• REQUIREMENTS: Wherever a line below holds the word "scene", copy that line.

******

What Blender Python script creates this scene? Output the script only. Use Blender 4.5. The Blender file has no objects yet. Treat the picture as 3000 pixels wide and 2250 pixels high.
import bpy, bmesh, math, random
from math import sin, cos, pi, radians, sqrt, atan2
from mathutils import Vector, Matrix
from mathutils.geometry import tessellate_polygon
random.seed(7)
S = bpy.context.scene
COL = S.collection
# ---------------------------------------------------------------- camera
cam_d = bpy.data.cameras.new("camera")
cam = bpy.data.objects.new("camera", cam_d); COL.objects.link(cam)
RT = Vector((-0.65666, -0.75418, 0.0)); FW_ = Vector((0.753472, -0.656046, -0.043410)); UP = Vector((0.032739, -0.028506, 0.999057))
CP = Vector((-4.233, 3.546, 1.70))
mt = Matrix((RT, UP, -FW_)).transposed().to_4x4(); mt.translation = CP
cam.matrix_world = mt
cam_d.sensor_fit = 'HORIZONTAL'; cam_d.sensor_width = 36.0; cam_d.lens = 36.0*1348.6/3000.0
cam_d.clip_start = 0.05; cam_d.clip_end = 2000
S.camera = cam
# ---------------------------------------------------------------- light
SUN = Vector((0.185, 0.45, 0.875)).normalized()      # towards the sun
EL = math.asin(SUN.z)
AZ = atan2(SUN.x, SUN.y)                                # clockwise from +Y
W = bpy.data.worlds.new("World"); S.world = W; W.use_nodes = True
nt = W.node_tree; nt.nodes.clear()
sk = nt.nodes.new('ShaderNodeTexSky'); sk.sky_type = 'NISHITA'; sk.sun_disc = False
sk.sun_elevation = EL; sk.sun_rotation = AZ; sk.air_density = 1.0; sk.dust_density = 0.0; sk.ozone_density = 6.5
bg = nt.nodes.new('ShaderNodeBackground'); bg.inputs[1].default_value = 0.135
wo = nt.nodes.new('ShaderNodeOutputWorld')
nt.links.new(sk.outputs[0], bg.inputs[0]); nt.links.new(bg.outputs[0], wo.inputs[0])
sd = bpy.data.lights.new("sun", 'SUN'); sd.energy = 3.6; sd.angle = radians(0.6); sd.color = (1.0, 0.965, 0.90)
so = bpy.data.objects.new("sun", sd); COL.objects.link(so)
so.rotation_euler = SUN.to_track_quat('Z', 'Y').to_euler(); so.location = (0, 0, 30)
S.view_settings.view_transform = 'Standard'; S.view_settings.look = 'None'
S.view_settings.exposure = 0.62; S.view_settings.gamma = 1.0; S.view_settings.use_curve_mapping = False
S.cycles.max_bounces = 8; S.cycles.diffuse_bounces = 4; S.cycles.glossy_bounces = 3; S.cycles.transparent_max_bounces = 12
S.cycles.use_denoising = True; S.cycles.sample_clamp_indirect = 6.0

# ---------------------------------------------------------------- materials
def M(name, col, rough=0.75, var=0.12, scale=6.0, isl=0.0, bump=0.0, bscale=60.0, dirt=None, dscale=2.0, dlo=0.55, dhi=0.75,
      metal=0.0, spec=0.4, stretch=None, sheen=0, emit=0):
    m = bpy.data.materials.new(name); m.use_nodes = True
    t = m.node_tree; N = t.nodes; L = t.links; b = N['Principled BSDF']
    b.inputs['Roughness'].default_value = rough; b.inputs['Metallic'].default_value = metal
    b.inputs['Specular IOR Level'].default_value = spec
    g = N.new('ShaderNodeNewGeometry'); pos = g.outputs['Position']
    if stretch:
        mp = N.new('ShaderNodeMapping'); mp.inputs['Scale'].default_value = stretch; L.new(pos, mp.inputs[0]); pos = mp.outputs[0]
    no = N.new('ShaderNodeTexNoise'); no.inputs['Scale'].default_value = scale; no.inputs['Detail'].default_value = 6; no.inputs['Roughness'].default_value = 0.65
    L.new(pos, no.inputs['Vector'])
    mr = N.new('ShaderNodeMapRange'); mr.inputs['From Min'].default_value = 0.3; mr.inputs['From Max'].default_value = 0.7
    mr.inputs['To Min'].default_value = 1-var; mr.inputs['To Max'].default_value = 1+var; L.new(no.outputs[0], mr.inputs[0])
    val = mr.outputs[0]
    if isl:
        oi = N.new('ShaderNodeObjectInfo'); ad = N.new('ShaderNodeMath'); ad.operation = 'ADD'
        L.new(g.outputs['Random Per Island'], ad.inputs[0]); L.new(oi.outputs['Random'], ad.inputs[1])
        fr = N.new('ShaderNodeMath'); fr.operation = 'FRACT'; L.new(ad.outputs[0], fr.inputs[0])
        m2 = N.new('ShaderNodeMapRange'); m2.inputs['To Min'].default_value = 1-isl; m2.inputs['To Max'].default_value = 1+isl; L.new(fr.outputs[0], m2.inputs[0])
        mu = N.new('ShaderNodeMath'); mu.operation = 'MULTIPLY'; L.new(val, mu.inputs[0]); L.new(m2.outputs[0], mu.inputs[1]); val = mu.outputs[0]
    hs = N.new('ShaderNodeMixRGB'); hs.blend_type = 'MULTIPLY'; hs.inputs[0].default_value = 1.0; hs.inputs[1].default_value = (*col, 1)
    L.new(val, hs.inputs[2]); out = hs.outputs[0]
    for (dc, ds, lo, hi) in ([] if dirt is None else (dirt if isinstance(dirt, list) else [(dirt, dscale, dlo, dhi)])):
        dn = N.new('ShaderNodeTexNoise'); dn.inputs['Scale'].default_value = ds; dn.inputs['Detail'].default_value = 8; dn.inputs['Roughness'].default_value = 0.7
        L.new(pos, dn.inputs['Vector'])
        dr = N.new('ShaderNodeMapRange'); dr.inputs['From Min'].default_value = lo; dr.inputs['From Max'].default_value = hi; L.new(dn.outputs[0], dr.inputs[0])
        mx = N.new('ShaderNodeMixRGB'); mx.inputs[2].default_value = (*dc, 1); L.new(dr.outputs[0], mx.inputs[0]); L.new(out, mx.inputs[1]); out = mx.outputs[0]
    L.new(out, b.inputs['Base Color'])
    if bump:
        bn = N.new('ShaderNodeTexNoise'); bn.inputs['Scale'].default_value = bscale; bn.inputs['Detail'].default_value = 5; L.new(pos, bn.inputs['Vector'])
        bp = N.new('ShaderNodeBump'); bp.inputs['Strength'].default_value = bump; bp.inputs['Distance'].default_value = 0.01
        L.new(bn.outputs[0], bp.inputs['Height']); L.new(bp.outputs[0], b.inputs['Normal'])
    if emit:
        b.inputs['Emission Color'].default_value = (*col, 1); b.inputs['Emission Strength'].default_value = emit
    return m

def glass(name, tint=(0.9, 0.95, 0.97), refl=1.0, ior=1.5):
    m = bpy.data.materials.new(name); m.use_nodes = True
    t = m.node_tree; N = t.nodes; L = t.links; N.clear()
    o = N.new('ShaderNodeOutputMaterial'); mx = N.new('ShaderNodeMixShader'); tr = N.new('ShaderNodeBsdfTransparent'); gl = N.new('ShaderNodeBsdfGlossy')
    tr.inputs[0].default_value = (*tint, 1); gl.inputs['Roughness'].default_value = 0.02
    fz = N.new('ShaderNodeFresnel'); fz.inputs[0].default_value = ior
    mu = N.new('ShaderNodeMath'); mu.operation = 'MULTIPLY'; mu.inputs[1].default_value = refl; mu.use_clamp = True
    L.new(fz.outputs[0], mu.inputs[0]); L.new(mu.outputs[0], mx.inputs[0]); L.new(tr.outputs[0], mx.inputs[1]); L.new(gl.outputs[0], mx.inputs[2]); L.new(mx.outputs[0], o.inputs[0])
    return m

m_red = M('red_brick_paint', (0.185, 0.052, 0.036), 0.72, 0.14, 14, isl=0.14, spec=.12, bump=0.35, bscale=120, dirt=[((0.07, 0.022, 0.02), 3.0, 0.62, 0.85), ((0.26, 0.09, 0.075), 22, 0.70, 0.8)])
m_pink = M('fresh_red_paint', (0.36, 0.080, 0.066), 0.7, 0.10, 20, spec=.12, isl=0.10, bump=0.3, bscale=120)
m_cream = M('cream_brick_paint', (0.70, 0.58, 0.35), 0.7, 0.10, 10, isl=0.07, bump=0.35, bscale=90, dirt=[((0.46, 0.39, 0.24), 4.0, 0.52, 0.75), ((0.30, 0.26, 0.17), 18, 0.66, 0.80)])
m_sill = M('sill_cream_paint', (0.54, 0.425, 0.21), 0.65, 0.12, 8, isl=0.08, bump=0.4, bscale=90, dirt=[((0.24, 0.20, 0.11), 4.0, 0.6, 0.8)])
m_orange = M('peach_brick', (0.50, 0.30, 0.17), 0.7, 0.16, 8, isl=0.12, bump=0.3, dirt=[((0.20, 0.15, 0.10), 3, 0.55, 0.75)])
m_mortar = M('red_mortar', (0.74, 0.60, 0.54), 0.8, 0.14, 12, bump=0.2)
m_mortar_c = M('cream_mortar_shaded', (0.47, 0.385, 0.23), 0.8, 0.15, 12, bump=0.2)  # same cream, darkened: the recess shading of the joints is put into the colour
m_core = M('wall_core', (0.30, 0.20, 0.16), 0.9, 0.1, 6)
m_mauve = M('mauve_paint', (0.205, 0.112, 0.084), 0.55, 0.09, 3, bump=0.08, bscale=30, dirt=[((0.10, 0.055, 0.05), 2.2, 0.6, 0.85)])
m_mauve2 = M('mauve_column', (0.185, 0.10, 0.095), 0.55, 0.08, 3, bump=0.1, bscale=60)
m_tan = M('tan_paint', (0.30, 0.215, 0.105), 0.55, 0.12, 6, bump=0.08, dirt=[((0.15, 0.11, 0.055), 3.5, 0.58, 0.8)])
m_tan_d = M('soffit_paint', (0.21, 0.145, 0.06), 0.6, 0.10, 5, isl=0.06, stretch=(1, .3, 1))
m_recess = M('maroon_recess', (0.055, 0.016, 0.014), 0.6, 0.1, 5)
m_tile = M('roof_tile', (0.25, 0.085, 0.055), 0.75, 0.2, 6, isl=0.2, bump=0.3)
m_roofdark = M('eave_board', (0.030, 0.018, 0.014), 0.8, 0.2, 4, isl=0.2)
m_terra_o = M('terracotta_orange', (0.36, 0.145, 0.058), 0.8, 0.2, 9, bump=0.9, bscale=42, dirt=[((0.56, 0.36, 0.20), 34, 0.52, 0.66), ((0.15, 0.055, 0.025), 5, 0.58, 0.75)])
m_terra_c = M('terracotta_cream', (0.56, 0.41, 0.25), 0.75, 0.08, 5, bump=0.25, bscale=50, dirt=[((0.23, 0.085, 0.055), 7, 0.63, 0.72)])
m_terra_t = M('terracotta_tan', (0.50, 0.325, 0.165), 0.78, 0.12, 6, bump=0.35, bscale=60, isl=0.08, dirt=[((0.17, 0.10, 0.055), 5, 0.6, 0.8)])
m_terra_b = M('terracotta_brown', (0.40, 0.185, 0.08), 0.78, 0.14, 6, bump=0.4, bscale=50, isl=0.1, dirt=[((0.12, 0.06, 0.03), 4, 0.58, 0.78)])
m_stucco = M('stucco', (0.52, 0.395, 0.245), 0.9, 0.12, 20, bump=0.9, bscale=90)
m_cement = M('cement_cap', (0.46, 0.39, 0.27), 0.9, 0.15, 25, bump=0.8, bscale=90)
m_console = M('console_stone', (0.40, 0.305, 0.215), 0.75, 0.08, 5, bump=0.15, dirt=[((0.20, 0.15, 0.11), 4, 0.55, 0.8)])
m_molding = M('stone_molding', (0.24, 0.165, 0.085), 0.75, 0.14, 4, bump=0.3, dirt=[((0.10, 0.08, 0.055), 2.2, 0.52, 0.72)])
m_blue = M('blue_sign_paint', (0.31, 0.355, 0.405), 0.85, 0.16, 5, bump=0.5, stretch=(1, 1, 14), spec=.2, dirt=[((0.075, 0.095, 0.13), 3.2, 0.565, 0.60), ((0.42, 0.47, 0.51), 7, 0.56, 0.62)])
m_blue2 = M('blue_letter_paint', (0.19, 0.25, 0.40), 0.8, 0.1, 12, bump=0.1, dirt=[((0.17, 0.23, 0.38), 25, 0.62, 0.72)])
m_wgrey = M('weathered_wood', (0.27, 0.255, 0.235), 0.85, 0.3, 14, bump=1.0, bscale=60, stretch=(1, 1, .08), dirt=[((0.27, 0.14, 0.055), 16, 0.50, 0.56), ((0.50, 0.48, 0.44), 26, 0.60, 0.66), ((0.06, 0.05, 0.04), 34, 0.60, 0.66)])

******

• ANSWER BELOW:
What Blender Python script creates this scene? Output the script only. Use Blender 4.5. The Blender file has no objects yet. Treat the picture as 3000 pixels wide and 2250 pixels high.
S = bpy.context.scene